### [What the task asks]
Copy out all lines with the word "empty" in them.

### [Input]
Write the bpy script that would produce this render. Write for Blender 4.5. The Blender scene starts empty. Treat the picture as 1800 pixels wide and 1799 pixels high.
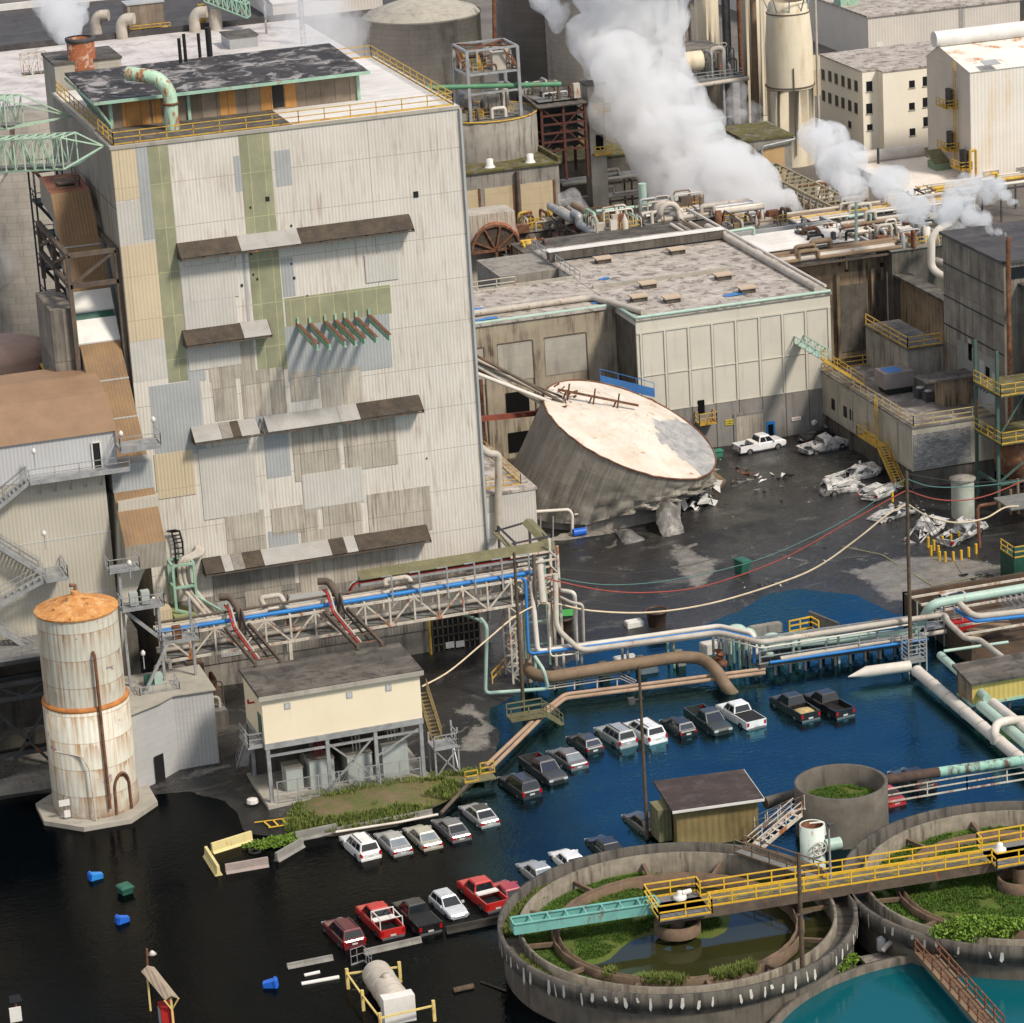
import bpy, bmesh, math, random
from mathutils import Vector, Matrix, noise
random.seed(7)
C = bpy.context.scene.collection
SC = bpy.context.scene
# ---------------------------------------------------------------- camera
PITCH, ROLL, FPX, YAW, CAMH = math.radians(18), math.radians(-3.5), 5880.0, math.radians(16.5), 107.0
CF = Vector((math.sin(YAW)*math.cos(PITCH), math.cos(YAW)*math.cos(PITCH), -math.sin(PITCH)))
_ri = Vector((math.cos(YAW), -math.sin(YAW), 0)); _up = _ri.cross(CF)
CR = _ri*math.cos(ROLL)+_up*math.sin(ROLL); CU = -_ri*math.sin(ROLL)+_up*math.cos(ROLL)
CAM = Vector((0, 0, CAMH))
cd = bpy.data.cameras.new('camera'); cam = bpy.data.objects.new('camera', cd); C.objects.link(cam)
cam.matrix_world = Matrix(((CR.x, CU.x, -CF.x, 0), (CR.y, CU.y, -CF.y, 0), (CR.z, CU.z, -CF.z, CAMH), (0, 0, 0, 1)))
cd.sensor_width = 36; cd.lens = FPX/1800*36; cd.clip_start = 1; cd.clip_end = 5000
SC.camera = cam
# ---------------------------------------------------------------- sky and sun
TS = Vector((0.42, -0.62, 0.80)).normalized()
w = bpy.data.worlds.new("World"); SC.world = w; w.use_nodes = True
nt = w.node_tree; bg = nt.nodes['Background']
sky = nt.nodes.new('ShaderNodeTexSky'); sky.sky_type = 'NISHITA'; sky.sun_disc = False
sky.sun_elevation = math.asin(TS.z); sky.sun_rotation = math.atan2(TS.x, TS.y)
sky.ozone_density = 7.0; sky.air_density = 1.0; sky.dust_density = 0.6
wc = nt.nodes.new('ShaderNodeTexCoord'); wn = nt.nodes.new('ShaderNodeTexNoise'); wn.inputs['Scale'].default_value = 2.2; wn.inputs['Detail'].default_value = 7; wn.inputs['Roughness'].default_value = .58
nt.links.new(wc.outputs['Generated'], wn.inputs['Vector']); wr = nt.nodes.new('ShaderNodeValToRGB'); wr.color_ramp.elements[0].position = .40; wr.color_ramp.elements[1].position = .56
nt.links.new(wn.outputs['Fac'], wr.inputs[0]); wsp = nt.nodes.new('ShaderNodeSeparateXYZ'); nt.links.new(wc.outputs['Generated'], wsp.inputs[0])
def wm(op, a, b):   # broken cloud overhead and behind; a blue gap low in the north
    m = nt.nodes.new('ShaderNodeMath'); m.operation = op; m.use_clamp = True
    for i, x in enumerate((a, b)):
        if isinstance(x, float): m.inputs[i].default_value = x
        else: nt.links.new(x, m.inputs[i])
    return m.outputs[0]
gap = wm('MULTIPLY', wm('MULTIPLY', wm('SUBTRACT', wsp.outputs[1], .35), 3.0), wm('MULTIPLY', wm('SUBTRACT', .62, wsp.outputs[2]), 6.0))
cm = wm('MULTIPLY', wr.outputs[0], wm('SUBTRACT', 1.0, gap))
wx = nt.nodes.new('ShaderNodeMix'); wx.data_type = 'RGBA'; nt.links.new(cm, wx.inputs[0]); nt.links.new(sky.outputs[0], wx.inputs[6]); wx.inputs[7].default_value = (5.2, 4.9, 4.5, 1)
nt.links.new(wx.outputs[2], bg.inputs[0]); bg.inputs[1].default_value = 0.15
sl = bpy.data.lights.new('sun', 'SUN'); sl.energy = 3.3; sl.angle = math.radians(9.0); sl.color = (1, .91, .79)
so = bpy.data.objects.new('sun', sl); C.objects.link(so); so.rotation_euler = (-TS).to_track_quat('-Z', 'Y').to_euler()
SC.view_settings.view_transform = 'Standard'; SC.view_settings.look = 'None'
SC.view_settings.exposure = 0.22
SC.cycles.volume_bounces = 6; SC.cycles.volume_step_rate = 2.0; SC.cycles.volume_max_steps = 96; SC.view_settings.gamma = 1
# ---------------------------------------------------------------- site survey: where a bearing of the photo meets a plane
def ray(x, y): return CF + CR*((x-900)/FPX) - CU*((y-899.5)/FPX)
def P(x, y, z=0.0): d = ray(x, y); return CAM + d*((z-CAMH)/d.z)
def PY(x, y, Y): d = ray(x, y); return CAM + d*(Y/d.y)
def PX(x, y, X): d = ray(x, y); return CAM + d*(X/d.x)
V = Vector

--

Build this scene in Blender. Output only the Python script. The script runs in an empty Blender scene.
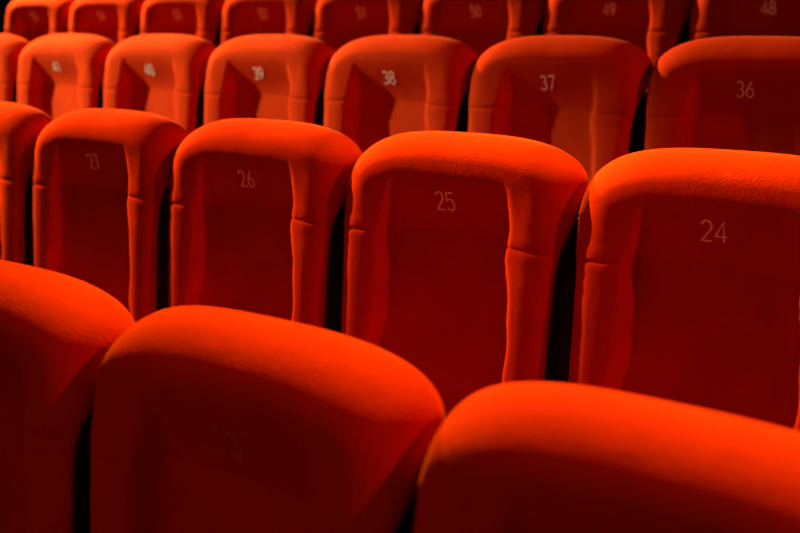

### [Task solution]
Write the bpy script that would produce this render. Write for Blender 4.5. The Blender scene starts empty. Treat the picture as 1800 pixels wide and 1799 pixels high.
Build this scene in Blender. Output only the Python script. The script runs in an empty Blender scene.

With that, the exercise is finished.